Apesar destas asserções, o certo é que os anseios dos pescadores encontravam eco e simpatia junto dos descendentes de portugueses de Kuala Lumpur. E as baterias, neste caso, não se dirigiam apenas contra o painel mas também contra a Associação de Investidores Portugueses Eurasiáticos, liderada pelo magnata Eugénio Campos, cônsul honorário de Portugal na Malásia.

«– Fartam-se de dizer que tencionam construir uma grande unidade hoteleira junto ao bairro português para dar trabalho aos residentes locais, mas é tudo mentira», afirmava o guitarrista da banda que animava as noites do Country Barn, espaço nocturno da capital malaia, muito frequentado por luso-descendentes.

«– Também prometeram aos pescadores um barco de grandes proporções para que possam pescar no mar alto, mas tudo não passa de promessas ocas, sem qualquer credibilidade».

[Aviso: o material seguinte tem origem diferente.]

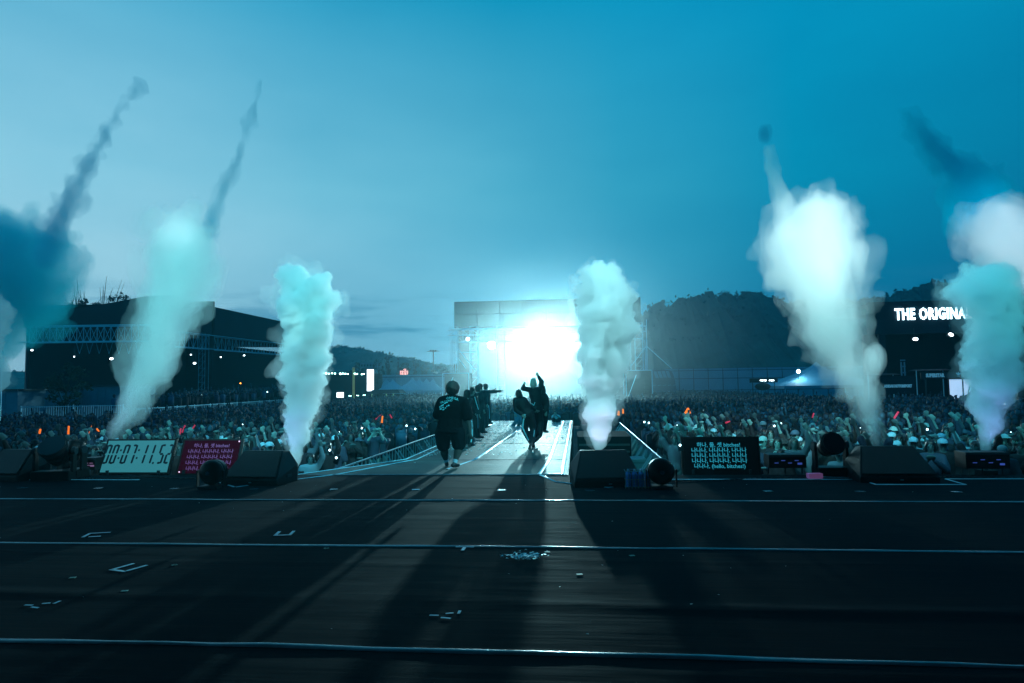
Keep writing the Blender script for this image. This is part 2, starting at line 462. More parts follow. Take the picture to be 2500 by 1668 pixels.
# ------------------------------------------------------------------ stage and runway
def floor_mat(name, col, rough, streak=1.0, spec=0.5):
    m = mat(name, col, rough, spec=spec); t = m.node_tree; b = t.nodes['Principled BSDF']
    tc = t.nodes.new('ShaderNodeTexCoord')
    def nz_(scale, vec, detail=5):
        mp = t.nodes.new('ShaderNodeMapping'); mp.inputs['Scale'].default_value = vec
        n = t.nodes.new('ShaderNodeTexNoise'); n.inputs['Scale'].default_value = scale; n.inputs['Detail'].default_value = detail
        t.links.new(tc.outputs['Object'], mp.inputs[0]); t.links.new(mp.outputs[0], n.inputs['Vector']); return n.outputs[0]
    fine = nz_(1.0, (1.2, 26, 1)); broad = nz_(0.6, (0.6, 2.2, 1), 3); grit = nz_(60, (1, 1, 1), 2)
    def bp(h, s, d, nrm=None):
        n = t.nodes.new('ShaderNodeBump'); n.inputs['Strength'].default_value = s; n.inputs['Distance'].default_value = d
        t.links.new(h, n.inputs['Height'])
        if nrm: t.links.new(nrm, n.inputs['Normal'])
        return n.outputs[0]
    n1 = bp(broad, 0.22 * streak, 0.08); n2 = bp(fine, 0.18 * streak, 0.010, n1); n3 = bp(grit, 0.25, 0.002, n2)
    t.links.new(n3, b.inputs['Normal'])
    mr = t.nodes.new('ShaderNodeMapRange'); mr.inputs[1].default_value = .3; mr.inputs[2].default_value = .7
    mr.inputs[3].default_value = rough - .1; mr.inputs[4].default_value = rough + .12
    t.links.new(fine, mr.inputs[0]); t.links.new(mr.outputs[0], b.inputs['Roughness'])
    mx = t.nodes.new('ShaderNodeMix'); mx.data_type = 'RGBA'; mx.blend_type = 'MULTIPLY'; mx.inputs[0].default_value = 1
    mr2 = t.nodes.new('ShaderNodeMapRange'); mr2.inputs[1].default_value = .3; mr2.inputs[2].default_value = .7
    mr2.inputs[3].default_value = .82; mr2.inputs[4].default_value = 1.18
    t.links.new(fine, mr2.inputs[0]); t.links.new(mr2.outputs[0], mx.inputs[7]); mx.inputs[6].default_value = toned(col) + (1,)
    t.links.new(mx.outputs[2], b.inputs['Base Color'])
    return m
FLOOR = floor_mat('black_stage_vinyl', (0.002, 0.0165, 0.020), 0.85, spec=0.03)
RUN = floor_mat('grey_runway_vinyl', (0.06, 0.056, 0.048), 0.62, 0.7, spec=.22)
SEAM = 12.72
SXL, SXR = -26.0, 24.0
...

Estas constantes guerras e a falta de união, característica tão lusitana, afinal, desencantavam o padre Lancelote Rodrigues, ilustre malaqueiro de 84 anos que vivia em Macau desde 1935, onde prestou inegável serviço aos refugiados vietnamitas na década de 90, os designados “boat people”. Aos defeitos da corrupção e da intriga que padeciam os seus conterrâneos, acrescentava o da preguiça. E, por isso mesmo, Lancelote receava pelo futuro da comunidade kristang, entre outras coisas.